Brought to you by:

Ombudsman urged to explain ‘fair and reasonable’

The insurance industry needs more clarification of what is “fair and reasonable” when it comes to making decisions on disputed claims.

The challenge came from panellists at the Financial Ombudsman Service’s (FOS) National Insurance Workshop in Melbourne last week.

Leading lawyer John Berrill, who is a board member of the Financial Industry Complaints Service (FICS), says panels such as FOS and FICS apply the law in contract terms and do not apply fairness, which he believes is wrong.

“We need a scheme that promotes a fair and reasonable ruling,” he said.

But CGU Dispute Resolutions Manager Chris Rodd, who is also President of the Australian Insurance Law Association, says this would not be fair on insurers, who have no right of appeal on a claims review panel decision.

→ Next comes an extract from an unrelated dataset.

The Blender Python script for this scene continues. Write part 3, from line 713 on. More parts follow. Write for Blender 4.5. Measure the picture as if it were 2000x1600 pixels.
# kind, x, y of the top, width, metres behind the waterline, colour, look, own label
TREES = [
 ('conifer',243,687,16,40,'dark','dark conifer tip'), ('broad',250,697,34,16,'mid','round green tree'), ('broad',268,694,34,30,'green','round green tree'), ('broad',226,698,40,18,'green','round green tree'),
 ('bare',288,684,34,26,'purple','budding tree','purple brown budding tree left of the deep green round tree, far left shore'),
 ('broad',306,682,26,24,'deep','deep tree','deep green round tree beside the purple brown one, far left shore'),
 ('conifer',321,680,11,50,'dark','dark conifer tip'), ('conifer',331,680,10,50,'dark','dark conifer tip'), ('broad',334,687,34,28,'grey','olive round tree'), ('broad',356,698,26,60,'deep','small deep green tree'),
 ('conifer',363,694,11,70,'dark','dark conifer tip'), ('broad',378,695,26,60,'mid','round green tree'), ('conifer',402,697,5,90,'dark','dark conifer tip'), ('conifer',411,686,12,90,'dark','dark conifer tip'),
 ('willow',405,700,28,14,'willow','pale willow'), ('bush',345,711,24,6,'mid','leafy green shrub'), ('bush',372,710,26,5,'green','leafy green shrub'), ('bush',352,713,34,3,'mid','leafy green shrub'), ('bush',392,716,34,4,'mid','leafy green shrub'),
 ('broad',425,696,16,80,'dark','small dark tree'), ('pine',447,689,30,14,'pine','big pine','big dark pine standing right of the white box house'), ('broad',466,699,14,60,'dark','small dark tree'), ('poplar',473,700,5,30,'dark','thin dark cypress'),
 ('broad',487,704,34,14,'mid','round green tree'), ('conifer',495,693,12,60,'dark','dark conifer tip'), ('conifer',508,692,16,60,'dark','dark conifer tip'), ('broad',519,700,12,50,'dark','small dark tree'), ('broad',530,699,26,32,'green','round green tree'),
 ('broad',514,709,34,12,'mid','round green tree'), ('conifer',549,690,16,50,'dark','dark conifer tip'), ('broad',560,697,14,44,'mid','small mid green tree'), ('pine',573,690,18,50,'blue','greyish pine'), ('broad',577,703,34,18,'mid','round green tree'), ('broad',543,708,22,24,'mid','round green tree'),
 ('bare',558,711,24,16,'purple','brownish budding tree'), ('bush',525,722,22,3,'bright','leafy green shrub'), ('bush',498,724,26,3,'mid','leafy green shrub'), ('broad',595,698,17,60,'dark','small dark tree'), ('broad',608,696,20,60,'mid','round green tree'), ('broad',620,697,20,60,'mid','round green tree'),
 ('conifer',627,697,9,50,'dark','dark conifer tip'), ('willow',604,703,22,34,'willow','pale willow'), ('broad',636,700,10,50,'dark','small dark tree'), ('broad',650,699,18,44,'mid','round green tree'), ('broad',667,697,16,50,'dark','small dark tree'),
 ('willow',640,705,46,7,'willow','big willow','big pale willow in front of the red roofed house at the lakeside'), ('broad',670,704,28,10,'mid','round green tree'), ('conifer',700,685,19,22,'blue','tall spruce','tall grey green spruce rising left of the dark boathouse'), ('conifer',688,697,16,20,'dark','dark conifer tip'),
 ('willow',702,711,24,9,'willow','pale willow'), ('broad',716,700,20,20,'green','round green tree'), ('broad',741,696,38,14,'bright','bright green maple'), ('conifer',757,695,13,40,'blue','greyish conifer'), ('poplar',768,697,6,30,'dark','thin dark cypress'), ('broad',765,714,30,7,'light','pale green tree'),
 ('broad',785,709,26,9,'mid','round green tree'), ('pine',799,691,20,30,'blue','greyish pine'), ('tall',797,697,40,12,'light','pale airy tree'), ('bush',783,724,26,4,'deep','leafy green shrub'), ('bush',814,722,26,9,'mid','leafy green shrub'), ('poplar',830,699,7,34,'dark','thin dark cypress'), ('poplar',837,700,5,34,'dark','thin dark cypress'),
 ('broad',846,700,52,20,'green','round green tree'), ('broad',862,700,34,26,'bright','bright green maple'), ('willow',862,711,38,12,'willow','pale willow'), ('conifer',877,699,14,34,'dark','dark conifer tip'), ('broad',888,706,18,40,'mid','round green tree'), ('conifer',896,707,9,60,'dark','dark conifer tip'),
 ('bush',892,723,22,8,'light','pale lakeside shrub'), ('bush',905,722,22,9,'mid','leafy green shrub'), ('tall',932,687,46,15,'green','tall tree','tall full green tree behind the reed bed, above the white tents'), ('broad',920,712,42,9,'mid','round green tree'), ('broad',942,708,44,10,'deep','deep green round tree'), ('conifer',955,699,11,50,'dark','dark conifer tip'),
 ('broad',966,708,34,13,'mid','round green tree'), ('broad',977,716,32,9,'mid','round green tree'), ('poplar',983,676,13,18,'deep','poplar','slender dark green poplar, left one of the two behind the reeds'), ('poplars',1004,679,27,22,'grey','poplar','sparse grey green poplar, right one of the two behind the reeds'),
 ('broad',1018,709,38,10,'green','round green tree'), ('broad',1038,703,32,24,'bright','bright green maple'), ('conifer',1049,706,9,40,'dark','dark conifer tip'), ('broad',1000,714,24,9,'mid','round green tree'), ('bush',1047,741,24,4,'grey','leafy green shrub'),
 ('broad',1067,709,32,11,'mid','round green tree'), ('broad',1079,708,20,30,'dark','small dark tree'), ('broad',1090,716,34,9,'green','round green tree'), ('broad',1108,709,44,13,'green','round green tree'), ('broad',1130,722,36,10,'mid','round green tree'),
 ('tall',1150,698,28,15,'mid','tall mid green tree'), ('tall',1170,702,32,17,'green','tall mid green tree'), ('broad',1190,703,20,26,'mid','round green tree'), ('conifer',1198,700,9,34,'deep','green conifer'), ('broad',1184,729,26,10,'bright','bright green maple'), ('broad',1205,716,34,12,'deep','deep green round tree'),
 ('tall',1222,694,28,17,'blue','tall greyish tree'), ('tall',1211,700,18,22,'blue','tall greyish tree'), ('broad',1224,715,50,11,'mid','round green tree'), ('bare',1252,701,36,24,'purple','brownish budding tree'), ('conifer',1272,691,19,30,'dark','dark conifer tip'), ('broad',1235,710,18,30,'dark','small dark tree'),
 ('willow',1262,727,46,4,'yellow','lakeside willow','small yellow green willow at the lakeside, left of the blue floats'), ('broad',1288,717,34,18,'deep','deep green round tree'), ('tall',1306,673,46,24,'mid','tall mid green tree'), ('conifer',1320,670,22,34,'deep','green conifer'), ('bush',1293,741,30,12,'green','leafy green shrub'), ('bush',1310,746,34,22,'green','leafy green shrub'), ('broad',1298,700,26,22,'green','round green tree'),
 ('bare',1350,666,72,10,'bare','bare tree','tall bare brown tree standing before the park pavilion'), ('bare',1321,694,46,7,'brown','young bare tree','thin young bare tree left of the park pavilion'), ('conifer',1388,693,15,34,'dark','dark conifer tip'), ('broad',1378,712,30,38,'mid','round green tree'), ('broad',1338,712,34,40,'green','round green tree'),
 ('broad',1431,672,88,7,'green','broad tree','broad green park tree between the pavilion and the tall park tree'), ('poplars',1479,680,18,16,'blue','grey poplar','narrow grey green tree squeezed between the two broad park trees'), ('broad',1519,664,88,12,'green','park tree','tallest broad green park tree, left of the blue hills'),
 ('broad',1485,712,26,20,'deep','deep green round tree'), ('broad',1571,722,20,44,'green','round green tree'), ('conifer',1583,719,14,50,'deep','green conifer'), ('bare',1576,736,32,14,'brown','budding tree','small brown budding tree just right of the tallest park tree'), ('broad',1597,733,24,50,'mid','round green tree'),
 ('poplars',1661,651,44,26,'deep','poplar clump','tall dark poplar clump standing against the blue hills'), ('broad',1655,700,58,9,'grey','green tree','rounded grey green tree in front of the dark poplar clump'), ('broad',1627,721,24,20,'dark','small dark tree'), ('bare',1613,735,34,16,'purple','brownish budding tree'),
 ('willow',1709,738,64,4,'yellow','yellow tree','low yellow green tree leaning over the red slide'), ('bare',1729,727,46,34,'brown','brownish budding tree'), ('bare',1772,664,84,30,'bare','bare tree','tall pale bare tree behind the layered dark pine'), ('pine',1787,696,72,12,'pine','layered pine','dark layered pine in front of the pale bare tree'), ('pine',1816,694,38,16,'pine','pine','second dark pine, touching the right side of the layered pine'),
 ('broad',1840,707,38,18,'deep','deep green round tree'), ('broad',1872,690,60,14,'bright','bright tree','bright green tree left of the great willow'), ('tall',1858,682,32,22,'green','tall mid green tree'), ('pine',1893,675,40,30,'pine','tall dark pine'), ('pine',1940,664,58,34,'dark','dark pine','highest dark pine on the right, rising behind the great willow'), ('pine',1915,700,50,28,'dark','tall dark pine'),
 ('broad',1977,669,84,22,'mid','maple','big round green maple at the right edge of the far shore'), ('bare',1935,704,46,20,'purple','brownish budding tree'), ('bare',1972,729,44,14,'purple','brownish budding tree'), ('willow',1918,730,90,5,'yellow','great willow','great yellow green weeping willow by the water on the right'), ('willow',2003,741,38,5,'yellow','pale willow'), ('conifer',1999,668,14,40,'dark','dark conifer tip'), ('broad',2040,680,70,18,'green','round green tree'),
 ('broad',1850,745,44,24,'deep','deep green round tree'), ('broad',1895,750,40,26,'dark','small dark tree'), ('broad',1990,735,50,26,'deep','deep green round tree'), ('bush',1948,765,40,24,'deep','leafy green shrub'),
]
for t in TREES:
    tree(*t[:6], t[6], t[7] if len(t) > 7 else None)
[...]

Mr Rodd says the number of cases that come to FOS is minimal, and insurers try to resolve the issue themselves, in many cases paying out a claim to avoid further action.

“I’m a great believer that decisions need to be embodied by specific reference to contract wording,” he said. “‘Fair and reasonable’ shouldn’t play a part in the FOS terms of reference,” he said.

But conference participants made it clear they want to see some action on the “fair and reasonable” principle to make it easier to determine whether or not to pay a claim.

FOS General Insurance Adjudicator Ron Beazley says coming up with a definition of what is fair and reasonable is “incredibly difficult” when opinions differ not only between the applicants and the decision-makers, but between panel members themselves.